Published on: 29 Dec 2017
4 min read

Do me a favor. I know this is risky but head over to Medium now and spend an hour and come back (if you are wondering as to what the risk is, it is of you never turning up here again but that’s OK. I’ll take that).

Now, if you have returned, which you must have, my risk has paid off. Answer this - how many blog posts did you skip? Of those that you started to read, how many did you skip midway in pursuit of better posts? I’m hoping you have found at least a couple of posts that you felt worth your reading time. What made the posts that you read worthy of your time? What about the rest? Why they never made the cut? What makes us share some posts with friends and colleagues and what makes us pass some?

I’d say it is the authority. The Oxford dictionary defines authority (noun) as

The power to influence others, especially because of one's commanding manner or one's recognized knowledge about something.

Did you feel the posts that could engage you had something in them that would fit this definition of Authority? Did the author exhibit sufficient command and knowledge over the subject? In almost all cases the answer is a Yes. Obviously there are other elements like the analogies, style and your own interest in the subject that influence the success of a blog post to win your reading time. However, nothing stands out like Authority and nothing else really has the kind of impact that Authority has on the success of the post across classes of readers.

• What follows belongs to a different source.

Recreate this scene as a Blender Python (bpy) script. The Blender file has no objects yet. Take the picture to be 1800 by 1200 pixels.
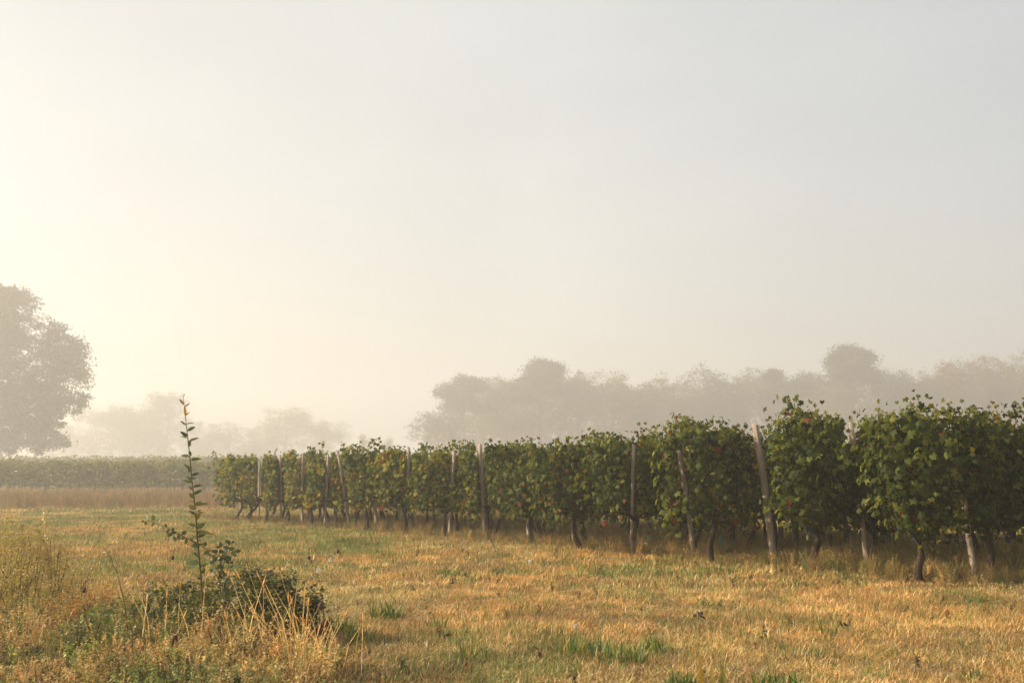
import bpy, math, random
import numpy as np
from mathutils import Vector, Matrix

rnd = random.Random(7)
rng = np.random.default_rng(7)
R = math.radians
scene = bpy.context.scene
C = scene.collection

# ------------------------------------------------------------------ camera
F = 2000.0; HOR = 843.0; EYE = 1.03
TILT = math.atan((HOR - 600) / F)
cam_d = bpy.data.cameras.new('camera')
cam = bpy.data.objects.new('camera', cam_d); C.objects.link(cam)
cam.location = (0, 0, EYE); cam.rotation_euler = (R(90) + TILT, 0, 0)
cam_d.sensor_width = 36; cam_d.lens = 36 * F / 1800
cam_d.clip_start = .05; cam_d.clip_end = 3000
cam_d.dof.use_dof = True; cam_d.dof.focus_distance = 10.5; cam_d.dof.aperture_fstop = 7.1
scene.camera = cam

# ------------------------------------------------------------------ sun and sky
SUN_AZ, SUN_EL = 85.0, 26.0          # degrees left of the view, height
sdir = Vector((-math.sin(R(SUN_AZ)) * math.cos(R(SUN_EL)), math.cos(R(SUN_AZ)) * math.cos(R(SUN_EL)), math.sin(R(SUN_EL))))
sl = bpy.data.lights.new('sun', 'SUN'); sl.energy = 5.0; sl.angle = R(.6); sl.color = (1.0, .86, .66)
so = bpy.data.objects.new('sun', sl); C.objects.link(so)
so.rotation_euler = (-sdir).to_track_quat('-Z', 'Y').to_euler(); so.location = (-30, 20, 60)

SKY = .50
w = bpy.data.worlds.new('World'); scene.world = w; w.use_nodes = True
nt = w.node_tree; N = nt.nodes; L = nt.links; N.clear()
def nn(t, **k):
    n = N.new(t)
    for a, b in k.items(): setattr(n, a, b)
    return n
sky = nn('ShaderNodeTexSky', sky_type='NISHITA', sun_disc=False)
sky.sun_elevation = R(SUN_EL); sky.sun_rotation = R(-SUN_AZ); sky.dust_density = 5; sky.air_density = 1.0
bg1 = nn('ShaderNodeBackground'); bg1.inputs[1].default_value = .05; L.new(sky.outputs[0], bg1.inputs[0])
tc = nn('ShaderNodeTexCoord')
nrm = nn('ShaderNodeVectorMath', operation='NORMALIZE'); L.new(tc.outputs['Generated'], nrm.inputs[0])
dot = nn('ShaderNodeVectorMath', operation='DOT_PRODUCT'); L.new(nrm.outputs[0], dot.inputs[0]); dot.inputs[1].default_value = sdir
ramp = nn('ShaderNodeValToRGB')
mr = nn('ShaderNodeMapRange'); mr.inputs[1].default_value = -1; mr.inputs[2].default_value = 1
L.new(dot.outputs['Value'], mr.inputs[0])
noi = nn('ShaderNodeTexNoise'); noi.inputs['Scale'].default_value = 1.6; noi.inputs['Detail'].default_value = 3
mp = nn('ShaderNodeMapping'); mp.inputs['Scale'].default_value = (1, 1, 3.0); L.new(nrm.outputs[0], mp.inputs[0]); L.new(mp.outputs[0], noi.inputs['Vector'])
nadd = nn('ShaderNodeMath', operation='MULTIPLY_ADD'); L.new(noi.outputs[0], nadd.inputs[0]); nadd.inputs[1].default_value = .22; 
msub = nn('ShaderNodeMath', operation='SUBTRACT'); L.new(mr.outputs[0], msub.inputs[0]); msub.inputs[1].default_value = .11
L.new(msub.outputs[0], nadd.inputs[2]); L.new(nadd.outputs[0], ramp.inputs[0])
cr = ramp.color_ramp
cr.elements[0].position = 0.0; cr.elements[0].color = (.18, .20, .235, 1)
cr.elements[1].position = 1.0; cr.elements[1].color = (.60, .54, .46, 1)
for p, c in ((.25, (.25, .265, .285)), (.42, (.50, .50, .475)), (.60, (.665, .655, .585)), (.74, (.61, .59, .51)), (.88, (.45, .425, .36))):
    e = cr.elements.new(p); e.color = (*c, 1)
bg2 = nn('ShaderNodeBackground'); L.new(ramp.outputs[0], bg2.inputs[0])
n2 = nn('ShaderNodeTexNoise'); n2.inputs['Scale'].default_value = 2.2; n2.inputs['Detail'].default_value = 4; n2.inputs['Roughness'].default_value = .55; n2.inputs['Distortion'].default_value = .6
mp2 = nn('ShaderNodeMapping'); mp2.inputs['Scale'].default_value = (1, 1, 2.2); mp2.inputs['Rotation'].default_value = (.3, .2, .5); L.new(nrm.outputs[0], mp2.inputs[0]); L.new(mp2.outputs[0], n2.inputs['Vector'])
m2 = nn('ShaderNodeMapRange'); m2.inputs[1].default_value = .3; m2.inputs[2].default_value = .7; m2.inputs[3].default_value = SKY * .93; m2.inputs[4].default_value = SKY * 1.09
L.new(n2.outputs[0], m2.inputs[0]); L.new(m2.outputs[0], bg2.inputs[1])
add = nn('ShaderNodeAddShader'); L.new(bg1.outputs[0], add.inputs[0]); L.new(bg2.outputs[0], add.inputs[1])
wo = nn('ShaderNodeOutputWorld'); L.new(add.outputs[0], wo.inputs[0])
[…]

Great, now that we agree that it is the authority that really helps your post stand out, how do you go about making your posts authoritative? Let’s explore.

Well documented evidence to back your claims, show the kind of research that went into creating the post

In his post on how long should your meta description be, Dr Pete, as he is fondly called, from Moz offers results from various experiments that he and his team have conducted. When you go through the blog, it leaves you in awe about the kind of work that went into it. You are able to see the research methodology that was applied, hypothesis being tested, anomalies recorded, insights derived from each round of experimentation, and the genuineness in sharing the results. The best part about this post in particular is an update from Dr Pete apologizing for an error and the impact it had on the final results (in this case, there was no impact).

If there is anyone I can trust with my money in the SEO world, needless to say it is Dr Pete and it is not because he is a rockstar SEO or something but just the way he goes about his research and sharing the results.

Dumb it down for your folks

Many a times you come across some highly technical material in the area of your work - could be a scholarly article or a research paper. For a beginner it may be too much to read (forget absorbing) it whereas you are in a position to make sense of it. Use this advantage to dumb down the material presented in the research for your average reader. Quote your source but at the same time, translate it for an easier comprehension using analogies that your audience feels comfortable with.

It also pays to be a bit more prescriptive about what you are presenting (if you are confident of doing so). By nature, experts limit their tone and tenor to presenting evidence and avoid sounding like they are recommending. While they have their reasons to do that, you are not bound by the same. If you are convinced that something is worth prescribing, go ahead and take a stand. Here is one such example, where I went ahead did just that - I created “The Gold standard for the list of Meta Tags and Markup for your website”. Obviously, I spend sufficient time and research into zeroing down on this list and in dumbing it down for an easier consumption. However, I can hardly claim that this is my own. Posts like this from Moz and this awesome listicle from Lance Pollard, among many inspired me to come up with this.

Keep the show running

With great authority comes greater responsibility.

Do these presciptions still hold? Do they need further research given changes in X, or given the recent publications? What does your own experience tell you? How did this work for others?

Pondering over these questions and making necessary updates (clearly demarcated as updates) helps you in staying true to your mission. As a side efect your readers are confident in putting your ideas into use and respect you for your work.

Honestly, nothing matters more than that. Don't you agree?